Read the lines that follow and pick out every one containing the word "this".

== Provided entries ==

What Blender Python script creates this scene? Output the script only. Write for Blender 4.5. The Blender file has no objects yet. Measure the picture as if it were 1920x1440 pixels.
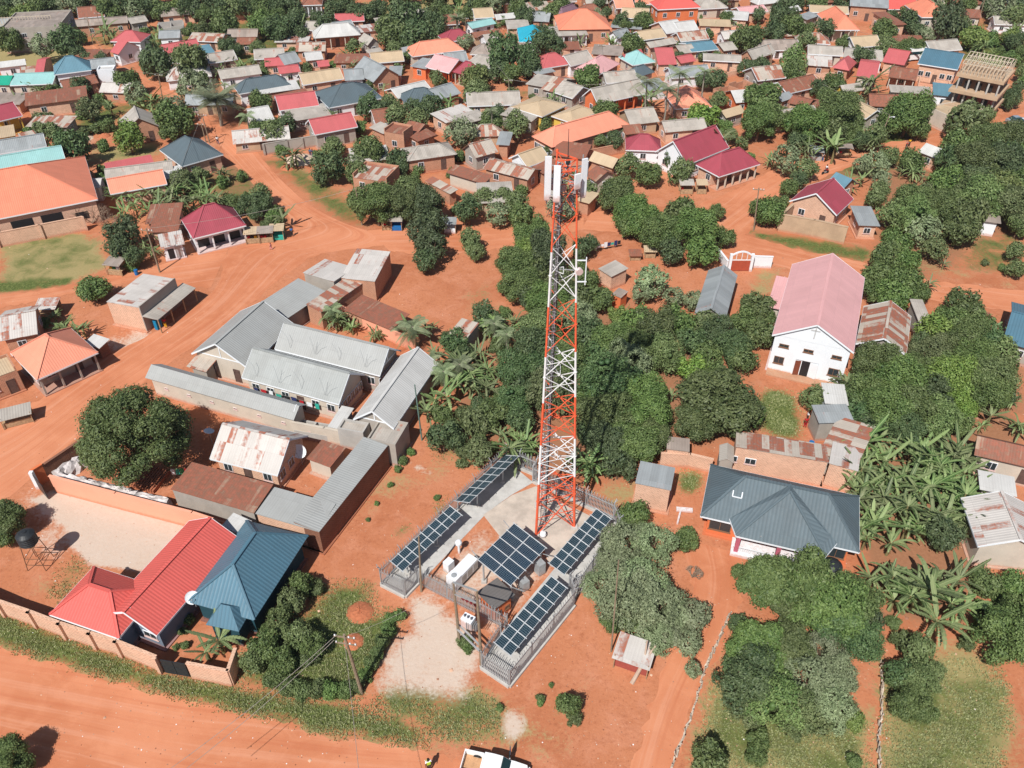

===
== Provided entries ==

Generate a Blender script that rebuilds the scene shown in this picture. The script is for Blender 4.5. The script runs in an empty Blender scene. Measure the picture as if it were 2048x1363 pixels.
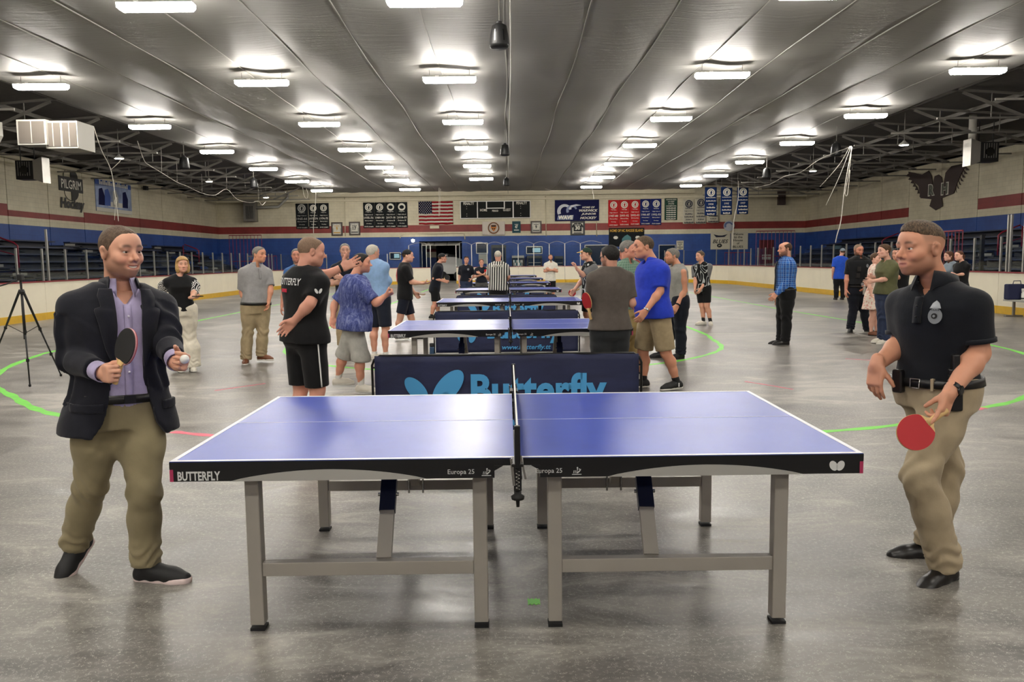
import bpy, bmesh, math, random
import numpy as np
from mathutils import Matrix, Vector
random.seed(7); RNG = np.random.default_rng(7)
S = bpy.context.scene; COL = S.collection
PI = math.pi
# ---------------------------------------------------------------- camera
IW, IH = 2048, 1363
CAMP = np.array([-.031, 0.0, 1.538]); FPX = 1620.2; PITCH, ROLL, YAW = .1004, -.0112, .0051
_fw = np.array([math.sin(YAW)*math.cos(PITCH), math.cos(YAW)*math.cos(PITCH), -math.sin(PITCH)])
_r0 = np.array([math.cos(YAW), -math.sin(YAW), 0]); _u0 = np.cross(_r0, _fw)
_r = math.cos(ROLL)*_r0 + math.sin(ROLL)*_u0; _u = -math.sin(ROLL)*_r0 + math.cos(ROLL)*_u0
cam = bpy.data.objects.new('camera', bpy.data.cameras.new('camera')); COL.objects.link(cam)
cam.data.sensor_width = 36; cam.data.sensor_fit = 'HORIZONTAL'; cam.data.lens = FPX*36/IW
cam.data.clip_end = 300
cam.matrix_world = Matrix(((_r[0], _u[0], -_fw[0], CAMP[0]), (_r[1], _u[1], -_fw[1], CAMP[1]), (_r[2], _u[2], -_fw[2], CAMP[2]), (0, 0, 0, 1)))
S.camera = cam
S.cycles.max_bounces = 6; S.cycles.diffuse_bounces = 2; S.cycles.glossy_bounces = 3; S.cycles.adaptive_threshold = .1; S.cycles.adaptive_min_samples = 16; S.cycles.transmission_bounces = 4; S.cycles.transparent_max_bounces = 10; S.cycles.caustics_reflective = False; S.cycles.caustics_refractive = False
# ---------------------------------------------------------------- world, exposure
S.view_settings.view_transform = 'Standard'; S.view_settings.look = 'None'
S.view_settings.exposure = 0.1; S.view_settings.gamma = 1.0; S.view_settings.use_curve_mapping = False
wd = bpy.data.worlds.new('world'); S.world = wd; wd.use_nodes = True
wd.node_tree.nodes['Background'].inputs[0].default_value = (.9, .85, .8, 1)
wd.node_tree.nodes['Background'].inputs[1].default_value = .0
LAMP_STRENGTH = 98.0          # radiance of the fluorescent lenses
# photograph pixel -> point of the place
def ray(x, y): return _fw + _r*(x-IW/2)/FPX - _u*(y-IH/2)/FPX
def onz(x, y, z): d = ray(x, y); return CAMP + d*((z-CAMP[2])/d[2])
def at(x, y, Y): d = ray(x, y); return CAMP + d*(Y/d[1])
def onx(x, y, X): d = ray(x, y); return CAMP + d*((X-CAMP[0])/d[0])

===

Full output
What Blender Python script creates this scene? Output the script only. Write for Blender 4.5. The Blender file has no objects yet. Measure the picture as if it were 1920x1440 pixels.
Generate a Blender script that rebuilds the scene shown in this picture. The script is for Blender 4.5. The script runs in an empty Blender scene. Measure the picture as if it were 2048x1363 pixels.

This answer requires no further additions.